La sua ritrattistica nasce, si può dire, già matura e si mantiene
fedele, nel tempo, allo stato iniziale. “Ed è certo che Rosalba, neppure
dopo il suo soggiorno parigino (1720-21), dove arrivò già celebre e
ammiratissima, mutò di molto il suo modo di dipingere. [...] Nessuno
seppe più della Carriera concretare e fondere dentro agli schemi allora
di moda che rispecchiavano il gusto della società di quel tempo, un così
profondo senso della bellezza, né portarlo a un così alto grado di
purezza. Neanche i pur grandi ritrattisti francesi la superarono. Nei
dipinti di costoro infatti si nota spesso qualcosa di crudo, di
fotografico che ricorda troppo la materialità del vero; mentre in quelli
di Rosalba vi è sempre un calore, una luce e un profumo spirituale che
li nobilita e ce li fa amare. [...] Ed è anche per merito di queste sue
qualità, naturali e meditate insieme, se il rococò nelle Lagune, tra il
1710 e il 1750, tocca forse il suo momento di maggiore incidenza
internazionale, nel quale le forme di carattere più propriamente
veneziano s’incontrano e si fondono felicemente con quelle di
provenienza straniera (Martini 1982).
“Rosalba seppe esprimere con forza impareggiabile la svaporata
delicatezza dell’epoca. La
Pastorella
miniata della Galleria di San Luca è squisita come un Gabriel de Saint
Aubin; [...] all’Accademia il ritratto del Cardinale di Polignac può dar
dei punti a molti La Tour e regge al migliore Peronneau. Le si
presentavano come modelli le gentildonne più svaporate d’Europa? Ma che
Rosalba riuscisse sempre a intravvedere un viso, a sentire una
variazione minuta di temperatura interna dove non sembrava essere che un
piumino stinto di cipria e di rossetto, questo ripeto, mi par segno di
forza” (Longhi 1946).
L’Autoritratto, con il ritratto della sorella Giovanna in
elaborazione tra le mani, inviato verso il 1715
al granduca Cosimo III, ora agli Uffizi è forse la prima immagine che la
pittrice offre di sé sui quarant’anni. In quest’opera, “la schiaritura della
veste, ornata di delicati ricami,
comporta una dosatura più nervosa
di luci e di ombre nel viso, d’una schiettezza
quasi popolana” (Pallucchini 1994).
Attorno al 1735 - 1740 esegue l’effigie di Caterina Barbarigo Sagredo (Eikemeier
1971).
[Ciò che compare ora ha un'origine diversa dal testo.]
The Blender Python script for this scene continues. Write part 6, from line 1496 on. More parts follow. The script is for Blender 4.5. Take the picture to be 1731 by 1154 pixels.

Donna “celebre a Venezia per
bellezza, cultura e per la vita al di fuori dai canoni di comportamento
delle nobili veneziane dell’epoca” (Sani 1988). “Il
ritratto, simbolo della
femminilità in chiave rococò, è certo un capolavoro
di arguzia pittorica per il modo con
il quale l’immagine femminile dolcemente
libertina è incorniciata dal tricorno nero, dalla fluida
capigliatura bruna, e dal manto blu
scuro, ravvivato dal nastro rosso annodato
sul petto; piacque molto, tanto da essere
più volte replicato: se ne conoscono infatti
due redazioni (una al Fogg Art
Museum di Cambridge, l’altra,
in sembianze di Berenice, al
Detroit Institute of Arts di
Detroit)” (Pallucchini 1994).
Va detto in proposito che molti dipinti furono replicati in gran numero
e in momenti diversi, ma non sempre dalla sua mano. Rosalba Carriera
infatti ebbe numerose seguaci (la sorella Giovanna, Margherita Terzi,
Marianna Carlevarijs, Felicita Sartori) e uno stuolo di imitatori. “Lo stile suo era nitido, lieto e facile: vaghissima la tinta senza scostarsi dal naturale, e il disegno ben regolato delle opere sue avea grazia nativa e nobile, non facile a trovarsi in pittura. Non riportò forse giammai tante vittorie sul cuore umano beltà femminile con le lusinghe, quante ne poté vantare Rosalba con le dotte sue opere” (Zanetti 1771).